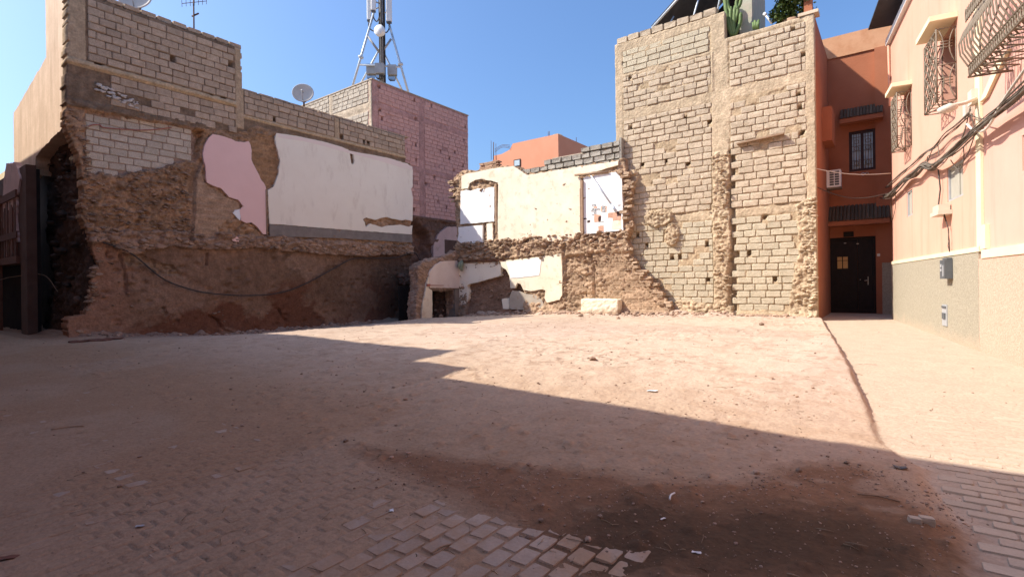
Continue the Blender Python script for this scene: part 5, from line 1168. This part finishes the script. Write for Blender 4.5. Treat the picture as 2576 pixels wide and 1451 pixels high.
# ------------------------------------------------------------------ phone mast
MX, MY, MZ = -21.85, 18.0, 11.1
MA = empty('phone_mast', (MX, MY, MZ), 'galvanised phone mast with splayed tripod legs and white panel antennas', 'phone mast')
def mk(pts, r, name, m, n=8): return MB().tube(pts, r, n).build(name, m, MA)
top = 17.3
MC = np.array([MX, MY, 0.])
def pm(ox, oy, back=0.): return hit(ox, oy, MC + FWD * back, FWD)
def legp(a, b, ba, bb, ext=.5):
    p, q = pm(*a, ba), pm(*b, bb); p = p + (p - q) / np.linalg.norm(p - q) * ext; return p, q
LEGS = [legp((886, 220), (940, 34), 0, 0), legp((1026, 229), (979, 62), 0, 0), legp((908, 210), (958, 118), 1.5, .3), legp((1009, 222), (960, 122), 1.5, .3)]
for i, (p, q) in enumerate(LEGS):
    mk([p, q], .06 if i < 2 else .05, 'leg', m_galv)
    if i < 2: c = p + (q - p) * .47; d = (q - p) / np.linalg.norm(q - p); mk([c - d * .05, c + d * .05], .14, 'flange', m_galv)
mk([pm(903, 163), pm(1008, 169)], .055, 'brace', m_galv)
mk([pm(925, 92), pm(954, 132)], .06, 'brace', m_grey); mk([pm(984, 99), pm(961, 132)], .06, 'brace', m_grey)
mk([(MX, MY, 10.6), (MX, MY, 21)], .11, 'pole', m_grey, 10)
mb = MB()
for k in range(7):
    an = k * .9; mb.tube(smooth_path([(MX + .15 * math.cos(an), MY + .15 * math.sin(an), z) for z in (11, 12.3, 13.5, 14.8, 16, 18)], 2), .03, 5)
for (x, y) in ((928, 56), (940, 32), (978, 60)):
    p = pm(x, y); c = np.array([MX, MY, p[2] + .1]) - FWD * .12; m_ = (p + c) / 2 - np.array([0, 0, .55]); mb.tube(smooth_path([p, p - np.array([0, 0, .3]), m_, c], 4), .032, 5)
mb.build('feeder_cables', m_black, MA)
for (xa, xb, yb, off, hgt) in ((923.5, 933.5, 52, .35, 3.0), (933.5, 945.5, 28, -.35, 3.0), (971.5, 986, 56, -.1, 3.2), (961, 968, 20, .5, 3.0)):
    p, q = pm(xa, yb, off), pm(xb, yb, off); ob = MB().obox(p - FWD * .09, q - p, FWD * .18, (0, 0, hgt)).build('panel_antenna', m_antw, MA)
    bv = ob.modifiers.new('b', 'BEVEL'); bv.width = .05; bv.segments = 2
    MB().obox(p - FWD * .08 + (q - p) * .08 - UPV * .07, (q - p) * .84, FWD * .16, (0, 0, .068)).build('antenna_base', m_darkgrey, MA)
    for zz in (.5, hgt - .5): mk([(p + q) / 2 + UPV * zz, np.array([MX, MY, p[2] + zz + .05])], .035, 'antenna_arm', m_grey, 6)
d = np.array([.35, -.93, .05]); MB().lathe(pm(957, 80, -.25), d, [(.0, .22), (.25, .2), (.29, .16), (.29, .0), (.2, -.15), (.08, -.2), (.0, -.2)], 24).build('drum_dish', m_antw, MA)
for (x, y, off) in ((934, 178, .2), (956, 176, -.3), (987, 180, .1)):
    p = pm(x, y, off); MB().obox(p - RGT * .23 - FWD * .15 - UPV * .22, RGT * .46, FWD * .3, (0, 0, .52)).build('radio_unit', m_grey, MA)
    mb = MB()
    for k in range(8): b0_ = p + RGT * (-.2 + .058 * k) - UPV * .21; mb.tube(smooth_path([b0_, b0_ - UPV * .22 - FWD * .12, b0_ * .5 + p * .5 - UPV * .42], 3), .018, 4)
    mb.build('radio_cables', m_black, MA)
MB().box(-26.4, XP - .31, 15.8, 22, 11.005, 11.04).build('roof_slab', m_conc, BP)

# ------------------------------------------------------------------ satellite dishes and aerial
def dish(name, c, ax, r, m, label, zb):
    R_ = empty(name, (c[0], c[1], zb), label, 'satellite dish'); ax = np.array(ax, float); ax /= np.linalg.norm(ax)
    prof = [(r * t, .22 * r * t * t) for t in np.linspace(0, 1, 8)] + [(r * 1.0, .22 * r - .02), (r * .97, .2 * r - .03)] + [(r * t, .22 * r * t * t - .03) for t in np.linspace(.9, 0.02, 7)]
    MB().lathe(c, ax, prof, 32).build('reflector', m, R_)
    f = np.array(c) + ax * r * .75 + np.array([0, 0, -.1 * r]); lo = np.array(c) + np.array([0, 0, -r * .93]) + ax * .12
    MB().tube([lo, f], .018, 6).build('feed_arm', m_grey, R_); MB().tube([f, f - ax * .16], .045, 8).build('feed_horn', m_grey, R_)
    b = np.array(c) - ax * .12; MB().tube([np.array(c), b, (b[0], b[1], zb)], .035, 8).build('post', m_rust, R_)
    MB().box(b[0] - .07, b[0] + .07, b[1] - .07, b[1] + .07, c[2] - .3, c[2] - .05).build('bracket', m_rust, R_)
q = hit(763, 237, (-20.2, 0, 0), (1, 0, 0)); dish('satellite_dish', tuple(q), (.75, -.66, .28), .44, m_dish, 'cream satellite dish behind the parapet left of the pink block building', 7.9)
q = hit(343, -4, (-20.0, 0, 0), (1, 0, 0)); dish('satellite_dish', tuple(q), (.75, -.66, .28), .52, m_dish, 'large cream satellite dish at the top left, above the high parapet', 10.0)
q = hit(487, 2, (-20.5, 0, 0), (1, 0, 0)); AE = empty('tv_aerial', (q[0], q[1], 9.9), 'thin television aerial on a pole above the left block parapet', 'tv aerial')
MB().tube([(q[0], q[1], 9.9), (q[0], q[1], 12.2)], .028, 6).build('pole', m_rust, AE)
mb = MB(); mb.tube([(q[0] - .1, q[1] - .35, 11.75), (q[0] + .1, q[1] + .4, 12.1)], .012, 5)
for k in range(7): t = k / 6; c = (q[0] - .1 + .2 * t, q[1] - .35 + .75 * t, 11.75 + .35 * t); mb.tube([(c[0] - .2, c[1] + .08, c[2] - .02), (c[0] + .2, c[1] - .08, c[2] + .02)], .008, 4)
mb.tube([(q[0] - .15, q[1], 11.45), (q[0] + .15, q[1] + .1, 11.5)], .03, 5); mb.build('elements', m_rust, AE)

# ------------------------------------------------------------------ distant salmon house
YF = 27.47
def pfar(ox, oy): return hit(ox, oy, (0, YF, 0), (0, 1, 0))
BF = empty('distant_house', (-18, YF, 5), 'salmon coloured flat roofed house showing behind the ruined wall', 'house')
pts = [pfar(*q) for q in [(1240, 470), (1420, 470)]]
prof = [pfar(*q) for q in [(1238, 480), (1238, 410), (1243, 392), (1262, 388), (1282, 377), (1290, 362), (1404, 337)]]
xr = pfar(1404, 337)[0]; zt = pfar(1404, 337)[2]
poly = [(p[0], p[2]) for p in prof]; poly[-2] = (poly[-2][0], zt); poly[-1] = (xr, zt); poly += [(xr, 2.0)]; poly[0] = (poly[0][0], 2.0)
slab('wall', poly, onT(YF), -6, 0, m_far, BF, 0, s=1)
a, b = pfar(1293, 403), pfar(1310, 418); w_ = MB().box(a[0], b[0], YF - .04, YF - .002, b[2], a[2]).build('window', m_dwood, BF); MB().box(a[0] + .06, b[0] - .06, YF - .05, YF - .041, b[2] + .06, a[2] - .06).build('pane', m_glass, w_)
mb = MB()
for (x, y) in ((1375, 322), (1378, 322), (1467, 352), (1420, 330)):
    p = pfar(min(x, 1400), 345); p2 = (p[0], YF + (2.5 if x > 1405 else .2), zt); mb.tube([(p[0], p2[1], zt - .1), (p[0], p2[1], zt + .35)], .02, 4)
mb.build('rebar_stub', m_rust, BF)
RB = empty('rebar_cluster', tuple(pfar(1243, 392)), 'bunch of upright rusty rebar rods beside the salmon house', 'rebar')
for k in range(4):
    p = pfar(1238 + 3.2 * k, 392); MB().tube([(p[0], YF - .1 + .1 * (k % 2), p[2] - .3), (p[0] + .01, YF - .1 + .1 * (k % 2), p[2] + 1.0 - .06 * k)], .018, 4).build('rod', m_rust, RB)
q0, q1 = pfar(1246, 380), pfar(1284, 372); mb = MB()
for k in range(3): mb.tube(smooth_path([(q0[0], YF - .06, q0[2] + .1 * k - .1), ((q0[0] + q1[0]) / 2, YF - .06, q0[2] + .12 + .08 * k), (q1[0], YF - .06, q1[2] + .1 * k - .05)], 4), .014, 4)
mb.build('wire_mesh', m_rust, RB)
q = pfar(1370, 346); R_ = (q[0], YF + 1.5, zt + .05); dish('satellite_dish', R_, (.45, -.85, .3), .5, m_dishgrey, 'dark grey satellite dish on the roof of the salmon house', zt - .4)

# ------------------------------------------------------------------ things on the tall building's roof
CN = empty('roof_shelter', (-5.5, 18.6, 9.3), 'dark tilted sheet shelter with steel frame on the roof of the tall building', 'roof shelter')
def slabq(mb, q, th):
    q = [np.array(p, float) for p in q]; n = np.cross(q[1] - q[0], q[3] - q[0]); n /= np.linalg.norm(n); mb.hexa(q + [p + n * th for p in q]); return mb
e0, e1 = hit(1640, 66, (0, 18.0, 0), (0, 1, 0)), hit(1700, -6, (0, 18.0, 0), (0, 1, 0)); f0 = hit(1790, -30, (0, 18.0, 0), (0, 1, 0))
slabq(MB(), [(e0[0], 18.0, e0[2] - .05), (-4.45, 18.0, 12.6), (-4.45, 21.0, 12.9), (e0[0], 21.0, e0[2] + .2)], .06).build('roof_sheet', m_sheet, CN)
MB().tube([(e0[0], 17.97, e0[2] - .1), (-4.45, 17.97, 12.5)], .04, 6).build('edge_rail', m_galv, CN)
for x in (-6.6, -5.6, -4.75): MB().tube([(x, 18.05, 10.2), (x + .35, 18.3, e0[2] + (x - e0[0]) * .72)], .03, 6).build('strut', m_galv, CN)
slab('back_wall', [(e0[0] + .1, 9.3), (-4.4, 9.3), (-4.4, 12.7), (e0[0] + .1, e0[2] + .05)], onT(20.8), -.1, 0, m_dark, CN, 0)
WT_ = MB().box(-4.05, -3.66, 18.3, 20.5, 9.25, 11.6).build('stair_hut_wall', mat('greenish_screen', (.36, .36, .27), (.44, .43, .33), 3, .85, .2, stain=(2.5, (.5, .4, .33), .5, .7))); tag(WT_, 'greenish grey roof hut wall behind the tall cactus', 'roof hut')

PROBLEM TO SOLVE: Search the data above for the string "high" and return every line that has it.

TASK ANSWER:
Continue the Blender Python script for this scene: part 5, from line 1168. This part finishes the script. Write for Blender 4.5. Treat the picture as 2576 pixels wide and 1451 pixels high.
q = hit(343, -4, (-20.0, 0, 0), (1, 0, 0)); dish('satellite_dish', tuple(q), (.75, -.66, .28), .52, m_dish, 'large cream satellite dish at the top left, above the high parapet', 10.0)